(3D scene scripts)
::::
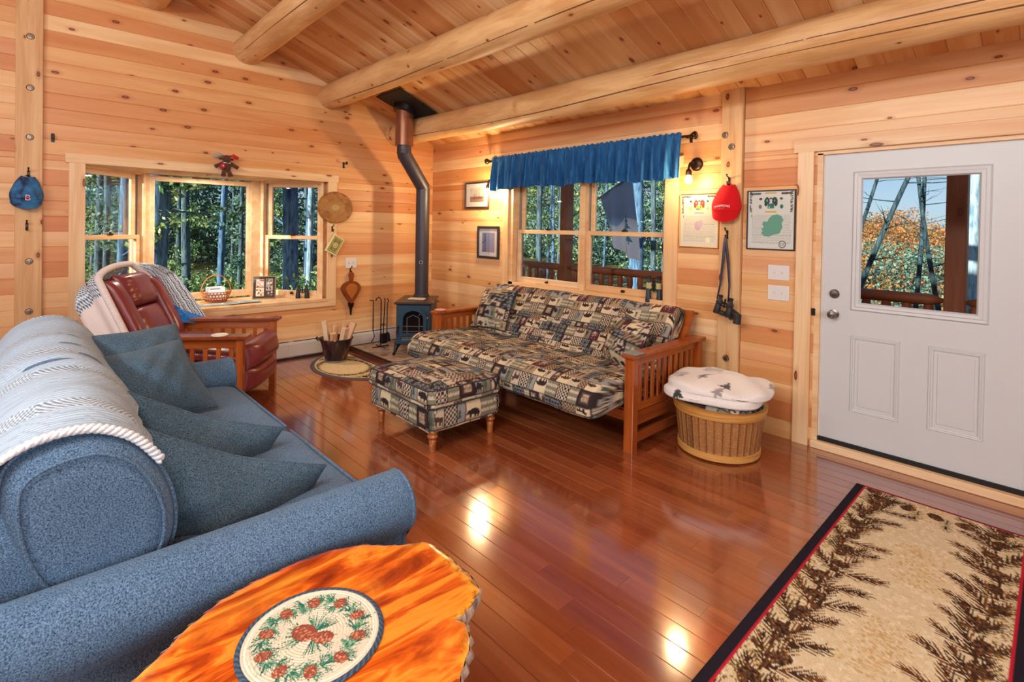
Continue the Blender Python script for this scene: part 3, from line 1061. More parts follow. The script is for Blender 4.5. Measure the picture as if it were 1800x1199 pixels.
MAT['leaf_teal'] = leaf_mat('hemlock_needles', [(.25, (36, 78, 76)), (.45, (76, 126, 112)), (.62, (136, 174, 150)), (.8, (212, 226, 200))])
MAT['leaf_gold'] = leaf_mat('autumn_leaves', [(.28, (40, 88, 84)), (.40, (104, 118, 72)), (.48, (176, 116, 72)), (.58, (206, 142, 96)), (.68, (204, 140, 58)), (.80, (222, 180, 150))])
MAT['ground'] = leaf_mat('leaf_litter', [(.3, (60, 78, 50)), (.5, (116, 120, 78)), (.7, (170, 150, 104))], 3.0)

GZ = -0.95
b = MB()
b.box(-60, 30, -40, 70, GZ - .3, GZ)
gr = b.build('ground', 'ground', kind='structure', label='leaf strewn forest ground outside the cabin', cat='ground')

def leaves(n, centre, rad, size, seed, flat=0.5):
    """a cloud of single leaf quads"""
    R = np.random.default_rng(seed)
    d = R.normal(size=(n, 3))
    d /= np.linalg.norm(d, axis=1, keepdims=True)
    c = np.array(centre) + d * (R.random((n, 1)) ** 0.45) * np.array(rad)
    a = R.normal(size=(n, 3))
    a /= np.linalg.norm(a, axis=1, keepdims=True)
    bb = np.cross(a, R.normal(size=(n, 3)))
    bb /= np.maximum(np.linalg.norm(bb, axis=1, keepdims=True), 1e-6)
    s = size * (0.6 + 0.8 * R.random((n, 1)))
    return np.stack([c - a * s, c - bb * s * flat, c + a * s, c + bb * s * flat], 1).reshape(-1, 3)

def leaf_mesh(name, V):
    me = bpy.data.meshes.new(name)
    n = len(V)
    me.vertices.add(n)
    me.vertices.foreach_set('co', np.asarray(V, np.float32).ravel())
    me.loops.add(n)
    me.loops.foreach_set('vertex_index', np.arange(n, dtype=np.int32))
    me.polygons.add(n // 4)
    me.polygons.foreach_set('loop_start', np.arange(0, n, 4, dtype=np.int32))
    me.update(calc_edges=True)
    return me

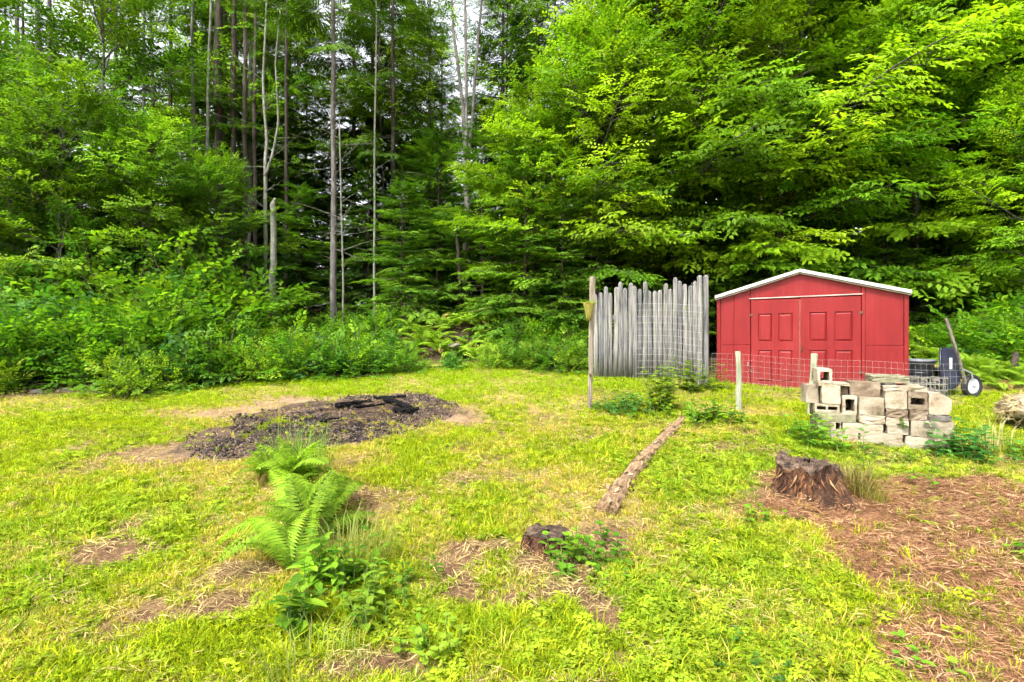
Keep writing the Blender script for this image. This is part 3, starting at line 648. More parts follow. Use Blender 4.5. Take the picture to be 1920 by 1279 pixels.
::::
*What is being asked*
Quote the material word for word, dropping any images it holds.

*Solution to this exercise*
Continue the Blender Python script for this scene: part 3, from line 1061. More parts follow. The script is for Blender 4.5. Measure the picture as if it were 1800x1199 pixels.
MAT['leaf_teal'] = leaf_mat('hemlock_needles', [(.25, (36, 78, 76)), (.45, (76, 126, 112)), (.62, (136, 174, 150)), (.8, (212, 226, 200))])
MAT['leaf_gold'] = leaf_mat('autumn_leaves', [(.28, (40, 88, 84)), (.40, (104, 118, 72)), (.48, (176, 116, 72)), (.58, (206, 142, 96)), (.68, (204, 140, 58)), (.80, (222, 180, 150))])
MAT['ground'] = leaf_mat('leaf_litter', [(.3, (60, 78, 50)), (.5, (116, 120, 78)), (.7, (170, 150, 104))], 3.0)

GZ = -0.95
b = MB()
b.box(-60, 30, -40, 70, GZ - .3, GZ)
gr = b.build('ground', 'ground', kind='structure', label='leaf strewn forest ground outside the cabin', cat='ground')

def leaves(n, centre, rad, size, seed, flat=0.5):
    """a cloud of single leaf quads"""
    R = np.random.default_rng(seed)
    d = R.normal(size=(n, 3))
    d /= np.linalg.norm(d, axis=1, keepdims=True)
    c = np.array(centre) + d * (R.random((n, 1)) ** 0.45) * np.array(rad)
    a = R.normal(size=(n, 3))
    a /= np.linalg.norm(a, axis=1, keepdims=True)
    bb = np.cross(a, R.normal(size=(n, 3)))
    bb /= np.maximum(np.linalg.norm(bb, axis=1, keepdims=True), 1e-6)
    s = size * (0.6 + 0.8 * R.random((n, 1)))
    return np.stack([c - a * s, c - bb * s * flat, c + a * s, c + bb * s * flat], 1).reshape(-1, 3)

def leaf_mesh(name, V):
    me = bpy.data.meshes.new(name)
    n = len(V)
    me.vertices.add(n)
    me.vertices.foreach_set('co', np.asarray(V, np.float32).ravel())
    me.loops.add(n)
    me.loops.foreach_set('vertex_index', np.arange(n, dtype=np.int32))
    me.polygons.add(n // 4)
    me.polygons.foreach_set('loop_start', np.arange(0, n, 4, dtype=np.int32))
    me.update(calc_edges=True)
    return me

Keep writing the Blender script for this image. This is part 3, starting at line 648. More parts follow. Use Blender 4.5. Take the picture to be 1920 by 1279 pixels.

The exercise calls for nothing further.